« Tu vis plus en cinq minutes à fond sur une moto que d’autres dans toute leur vie »
Simoncelli roulait avec une intensité brute, presque naïve. Il avait cette manière de donner l’impression qu’il vivait chaque virage comme si c’était le dernier. Quand il disait : « Tu vis plus en cinq minutes à fond sur une moto que d’autres dans toute leur vie », ce n’était pas une punchline. C’était une philosophie. Il incarnait une moto vivante, imparfaite, incontrôlée, à mille lieues des algorithmes de télémétrie et des ingénieurs de calcul. Il avait grandi à Cattolica, dans la région de Rimini, à une époque où la moto n’était pas un sport d’ingénieurs, mais de poètes de la vitesse. Ce qui transpirait de lui, c’était la joie pure d’être là, au guidon. Et ça, les fans le ressentaient.
Parce que c’est peut-être à travers l’émotion de Rossi qu’on a mesuré l’impact que sa disparition allait avoir sur le paddock.
Valentino Rossi et Simoncelli partageaient plus qu’un drapeau ou un accent. Ils partageaient un bout d’âme. Quand Rossi s’est arrêté à Sepang ce 23 octobre 2011, le visage défait, on a compris que quelque chose venait de se briser dans le sport. Plus tard, il a confié que perdre Marco avait été l’un des pires moments de sa vie, et que cette perte avait contribué à la création de la VR46 Academy. C’est comme si la mort de Simoncelli avait révélé l’autre visage de Rossi : celui de l’homme derrière la légende. L’ami qui reste, qui transmet, qui fait grandir les autres.
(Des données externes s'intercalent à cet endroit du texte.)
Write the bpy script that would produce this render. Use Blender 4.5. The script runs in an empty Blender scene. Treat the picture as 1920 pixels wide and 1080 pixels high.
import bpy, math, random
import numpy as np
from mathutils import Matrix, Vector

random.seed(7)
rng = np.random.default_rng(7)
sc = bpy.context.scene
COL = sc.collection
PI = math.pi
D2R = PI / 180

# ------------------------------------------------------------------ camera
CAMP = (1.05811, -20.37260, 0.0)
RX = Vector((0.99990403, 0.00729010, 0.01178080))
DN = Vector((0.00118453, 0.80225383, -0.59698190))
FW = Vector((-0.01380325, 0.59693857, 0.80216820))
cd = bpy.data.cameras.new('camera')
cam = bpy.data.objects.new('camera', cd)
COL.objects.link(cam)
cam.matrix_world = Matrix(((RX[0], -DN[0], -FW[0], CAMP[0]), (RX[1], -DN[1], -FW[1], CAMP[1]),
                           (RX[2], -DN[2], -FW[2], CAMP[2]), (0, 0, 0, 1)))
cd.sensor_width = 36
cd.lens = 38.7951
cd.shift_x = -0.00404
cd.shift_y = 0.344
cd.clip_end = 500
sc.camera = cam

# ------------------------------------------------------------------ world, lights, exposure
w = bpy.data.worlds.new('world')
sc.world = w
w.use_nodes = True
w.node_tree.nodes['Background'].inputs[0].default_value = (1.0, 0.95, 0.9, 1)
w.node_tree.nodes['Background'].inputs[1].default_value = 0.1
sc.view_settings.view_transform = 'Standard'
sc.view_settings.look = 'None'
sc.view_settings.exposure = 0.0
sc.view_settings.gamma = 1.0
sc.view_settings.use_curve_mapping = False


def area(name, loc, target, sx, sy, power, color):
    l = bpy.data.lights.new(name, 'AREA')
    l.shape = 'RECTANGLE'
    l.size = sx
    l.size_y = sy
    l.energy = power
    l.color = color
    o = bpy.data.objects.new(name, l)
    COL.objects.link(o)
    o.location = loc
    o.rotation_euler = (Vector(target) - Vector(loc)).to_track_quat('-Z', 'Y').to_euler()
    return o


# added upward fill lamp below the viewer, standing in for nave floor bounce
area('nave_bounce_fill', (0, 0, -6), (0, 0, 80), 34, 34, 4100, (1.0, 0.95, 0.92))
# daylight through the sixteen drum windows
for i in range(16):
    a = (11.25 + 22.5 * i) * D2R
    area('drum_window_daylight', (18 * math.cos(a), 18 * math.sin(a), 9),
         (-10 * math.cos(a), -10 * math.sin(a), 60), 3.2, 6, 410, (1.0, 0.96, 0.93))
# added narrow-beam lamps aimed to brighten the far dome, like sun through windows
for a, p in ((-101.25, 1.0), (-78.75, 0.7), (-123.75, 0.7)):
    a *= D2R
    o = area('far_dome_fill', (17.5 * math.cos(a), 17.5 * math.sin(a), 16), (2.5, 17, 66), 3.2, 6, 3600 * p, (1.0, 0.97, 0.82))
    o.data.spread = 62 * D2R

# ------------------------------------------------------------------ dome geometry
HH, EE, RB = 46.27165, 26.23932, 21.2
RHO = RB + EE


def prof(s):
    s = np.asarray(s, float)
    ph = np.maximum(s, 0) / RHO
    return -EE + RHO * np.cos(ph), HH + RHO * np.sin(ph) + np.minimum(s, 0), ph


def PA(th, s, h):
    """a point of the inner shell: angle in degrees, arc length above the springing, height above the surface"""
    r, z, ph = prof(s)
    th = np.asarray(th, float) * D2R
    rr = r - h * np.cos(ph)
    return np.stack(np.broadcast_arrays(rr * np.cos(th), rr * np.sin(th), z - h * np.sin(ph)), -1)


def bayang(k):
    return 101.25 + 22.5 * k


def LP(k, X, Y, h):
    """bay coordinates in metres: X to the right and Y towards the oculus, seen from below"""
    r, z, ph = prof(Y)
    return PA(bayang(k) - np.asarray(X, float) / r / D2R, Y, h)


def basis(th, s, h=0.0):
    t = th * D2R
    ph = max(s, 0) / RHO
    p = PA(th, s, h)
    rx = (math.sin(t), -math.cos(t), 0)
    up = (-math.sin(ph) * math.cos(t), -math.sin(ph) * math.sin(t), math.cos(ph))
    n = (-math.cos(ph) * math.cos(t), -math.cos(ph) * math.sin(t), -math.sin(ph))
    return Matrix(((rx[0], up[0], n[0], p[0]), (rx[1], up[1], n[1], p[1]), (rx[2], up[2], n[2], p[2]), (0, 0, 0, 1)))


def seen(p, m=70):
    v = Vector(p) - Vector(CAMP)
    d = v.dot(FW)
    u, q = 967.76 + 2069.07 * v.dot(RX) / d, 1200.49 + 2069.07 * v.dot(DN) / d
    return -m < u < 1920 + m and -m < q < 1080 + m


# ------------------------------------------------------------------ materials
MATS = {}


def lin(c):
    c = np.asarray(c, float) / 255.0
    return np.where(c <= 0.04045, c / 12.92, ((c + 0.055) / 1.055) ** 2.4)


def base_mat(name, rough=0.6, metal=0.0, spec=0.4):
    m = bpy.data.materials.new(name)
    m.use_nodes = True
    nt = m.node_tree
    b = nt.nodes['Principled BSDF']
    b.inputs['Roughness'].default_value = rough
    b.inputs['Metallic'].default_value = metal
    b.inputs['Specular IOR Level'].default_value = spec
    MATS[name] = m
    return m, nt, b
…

Et sans s’en douter, Simoncelli a inspiré une génération entière de pilotes italiens à travers cette chaîne invisible du mentorat.
Parce que son père a transformé la douleur en mission.
Paolo Simoncelli, la moustache serrée et le regard franc, n’a jamais cherché à entretenir un culte. Il a cherché à prolonger un état d’esprit. Quand il parle de son fils, il dit simplement : « Ce qui explique tout cet amour, c’est son sourire. » Il a fondé la SIC58 Squadra Corse pour que ce sourire continue de courir. Pour que chaque jeune qui enfile une combinaison rouge et blanche retrouve un peu du panache de Marco, de cette façon de dépasser par l’extérieur sans calculer, de s’excuser avec humilité après un contact, de rire avant la course. Ce n’est pas un team hommage, c’est une école de vie. Paolo dit souvent qu’il revoit Marco dans le regard de ses pilotes. Peut-être est-ce pour cela qu’on a toujours l’impression qu’il est encore là.